Mother of teen killed by white man believes crime was racially motivated: 2 other black teens shot by same shooter

Jasmine Thar

Jasmine Thar Pictured Above


Fred Clasen-Kelly
[email protected]
Posted: Saturday, Apr. 21, 2012

The mother of a Charlotte teenager killed in an unusual shooting in eastern North Carolina called Friday for prosecutors to press criminal charges.

At a news conference uptown, Carletta McNeil said she believes her daughter, Jasmine Thar, was the victim of a racially-motivated crime.

“I will not be satisfied until justice is served,” McNeil said.

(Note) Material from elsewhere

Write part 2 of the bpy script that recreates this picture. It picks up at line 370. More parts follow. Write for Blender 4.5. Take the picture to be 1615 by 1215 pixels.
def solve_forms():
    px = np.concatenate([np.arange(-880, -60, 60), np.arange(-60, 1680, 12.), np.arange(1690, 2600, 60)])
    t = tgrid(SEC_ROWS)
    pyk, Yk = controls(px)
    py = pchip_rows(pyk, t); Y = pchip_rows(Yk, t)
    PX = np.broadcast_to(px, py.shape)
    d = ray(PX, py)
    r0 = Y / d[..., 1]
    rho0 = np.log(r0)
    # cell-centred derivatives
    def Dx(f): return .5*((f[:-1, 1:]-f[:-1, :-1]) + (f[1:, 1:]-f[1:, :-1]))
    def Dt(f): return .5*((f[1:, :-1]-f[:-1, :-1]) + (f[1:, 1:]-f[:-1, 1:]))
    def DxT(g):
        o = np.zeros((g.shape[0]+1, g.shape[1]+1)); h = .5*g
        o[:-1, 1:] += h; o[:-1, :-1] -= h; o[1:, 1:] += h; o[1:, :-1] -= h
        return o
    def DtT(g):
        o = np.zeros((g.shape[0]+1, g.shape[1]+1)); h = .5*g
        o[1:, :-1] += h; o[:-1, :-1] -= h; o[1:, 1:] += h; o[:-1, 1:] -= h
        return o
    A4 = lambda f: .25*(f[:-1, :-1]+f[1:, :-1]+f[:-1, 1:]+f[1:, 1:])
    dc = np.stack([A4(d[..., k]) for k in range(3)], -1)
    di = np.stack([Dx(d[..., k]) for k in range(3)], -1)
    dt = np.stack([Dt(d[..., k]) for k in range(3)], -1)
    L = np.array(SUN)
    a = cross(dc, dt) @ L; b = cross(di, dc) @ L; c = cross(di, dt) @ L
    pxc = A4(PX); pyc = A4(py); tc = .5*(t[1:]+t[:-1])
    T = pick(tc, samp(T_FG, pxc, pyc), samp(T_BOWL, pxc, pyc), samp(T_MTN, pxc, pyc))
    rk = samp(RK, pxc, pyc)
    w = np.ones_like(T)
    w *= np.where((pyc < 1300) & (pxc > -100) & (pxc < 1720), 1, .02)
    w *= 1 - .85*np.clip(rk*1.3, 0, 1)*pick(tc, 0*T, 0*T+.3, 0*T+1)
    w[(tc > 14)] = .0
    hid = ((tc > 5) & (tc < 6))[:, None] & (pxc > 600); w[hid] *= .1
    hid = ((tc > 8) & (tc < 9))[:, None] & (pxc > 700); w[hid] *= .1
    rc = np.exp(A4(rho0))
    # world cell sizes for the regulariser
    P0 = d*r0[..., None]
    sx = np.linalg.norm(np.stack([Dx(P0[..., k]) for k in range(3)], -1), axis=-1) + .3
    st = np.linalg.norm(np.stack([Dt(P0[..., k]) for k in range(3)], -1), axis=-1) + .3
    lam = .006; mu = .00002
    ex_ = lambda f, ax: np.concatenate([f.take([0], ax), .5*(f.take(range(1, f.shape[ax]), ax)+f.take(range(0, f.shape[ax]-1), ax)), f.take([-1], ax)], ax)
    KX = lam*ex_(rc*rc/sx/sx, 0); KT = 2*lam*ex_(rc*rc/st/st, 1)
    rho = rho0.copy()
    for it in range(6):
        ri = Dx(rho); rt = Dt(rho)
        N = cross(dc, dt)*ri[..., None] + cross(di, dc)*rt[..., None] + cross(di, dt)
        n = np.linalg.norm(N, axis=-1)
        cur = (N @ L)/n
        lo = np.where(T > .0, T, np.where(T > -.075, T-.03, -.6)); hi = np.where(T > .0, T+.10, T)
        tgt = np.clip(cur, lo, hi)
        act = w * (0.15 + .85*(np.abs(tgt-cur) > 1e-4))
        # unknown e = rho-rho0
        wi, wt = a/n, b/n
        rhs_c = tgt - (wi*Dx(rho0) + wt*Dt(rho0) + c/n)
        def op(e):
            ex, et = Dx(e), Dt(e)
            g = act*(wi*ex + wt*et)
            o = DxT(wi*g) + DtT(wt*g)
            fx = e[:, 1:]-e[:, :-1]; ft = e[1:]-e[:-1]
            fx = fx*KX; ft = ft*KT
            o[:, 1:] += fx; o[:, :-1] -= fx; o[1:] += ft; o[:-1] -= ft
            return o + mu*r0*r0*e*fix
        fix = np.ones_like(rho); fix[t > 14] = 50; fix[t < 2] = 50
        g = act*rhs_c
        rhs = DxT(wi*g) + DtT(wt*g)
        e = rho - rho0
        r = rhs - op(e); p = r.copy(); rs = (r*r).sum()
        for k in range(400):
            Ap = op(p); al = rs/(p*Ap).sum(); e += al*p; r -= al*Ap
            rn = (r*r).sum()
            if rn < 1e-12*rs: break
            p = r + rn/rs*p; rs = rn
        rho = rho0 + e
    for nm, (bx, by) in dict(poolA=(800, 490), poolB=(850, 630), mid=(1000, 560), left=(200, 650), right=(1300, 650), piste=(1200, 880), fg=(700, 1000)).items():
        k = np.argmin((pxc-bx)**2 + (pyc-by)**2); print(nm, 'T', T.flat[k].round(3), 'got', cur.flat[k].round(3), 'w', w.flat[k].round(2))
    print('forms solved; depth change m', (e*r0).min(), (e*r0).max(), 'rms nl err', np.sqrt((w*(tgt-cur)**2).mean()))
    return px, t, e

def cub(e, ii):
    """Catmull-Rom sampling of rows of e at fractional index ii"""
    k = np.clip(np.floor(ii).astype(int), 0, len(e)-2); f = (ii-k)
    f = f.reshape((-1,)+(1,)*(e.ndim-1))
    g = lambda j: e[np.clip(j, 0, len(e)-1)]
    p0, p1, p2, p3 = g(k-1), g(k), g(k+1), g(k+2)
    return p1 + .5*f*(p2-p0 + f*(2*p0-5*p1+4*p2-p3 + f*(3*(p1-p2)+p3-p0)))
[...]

Jasmine, 16, a sophomore at Ardrey Kell High School, was shot Dec. 23 in front of a house in the small town of Chadbourn, where she was visiting with her godmother and a friend.

As they walked toward a vehicle for a shopping trip about 11 a.m., a single bullet fired from a home across the street struck all three, killing Jasmine and injuring the others.

According to a police report, the shot came from a Remington Model 700 rifle owned by James Anthony Blackwell, 23. Blackwell told police he had taken the rifle from a case and it fired without him pulling the trigger.

The Remington Model 700, one of the most popular bolt-action rifles, is the subject of dozens of lawsuits, alleging a defect causes the weapon to fire without a trigger pull.

Chadbourn police took Blackwell to the station, but did not arrest him and later released him.

On Friday, FBI spokeswoman Shelley Lynch confirmed the agency’s civil rights unit is investigating.

Blackwell is white and Jasmine and the two other victims, Treka McMillian, 42, and Jah-mesha McMillian, 17, are African American.

Jasmine’s family has said Columbus County District Attorney Jon David told them he asked the FBI to intervene because of evidence investigators found in Blackwell’s house.

David declined comment, saying only that he will make a determination about charges based on the law.

In Charlotte, McNeil and community activist John Barnett spoke to reporters near a statue of Martin Luther King in Marshall Park.

Barnett, who is helping Jasmine’s family, drew parallels between the handling of the Chadbourn investigation and the Trayvon Martin case in Florida. In both cases, he said, authorities have dragged their feet.

“It’s like déjà vu,” he said. “It’s happening all over again.”

McNeil said her family plans to meet prosecutors Thursday to discuss the investigation.

Jasmine’s memory, she said, “will not let me sleep until justice is served.”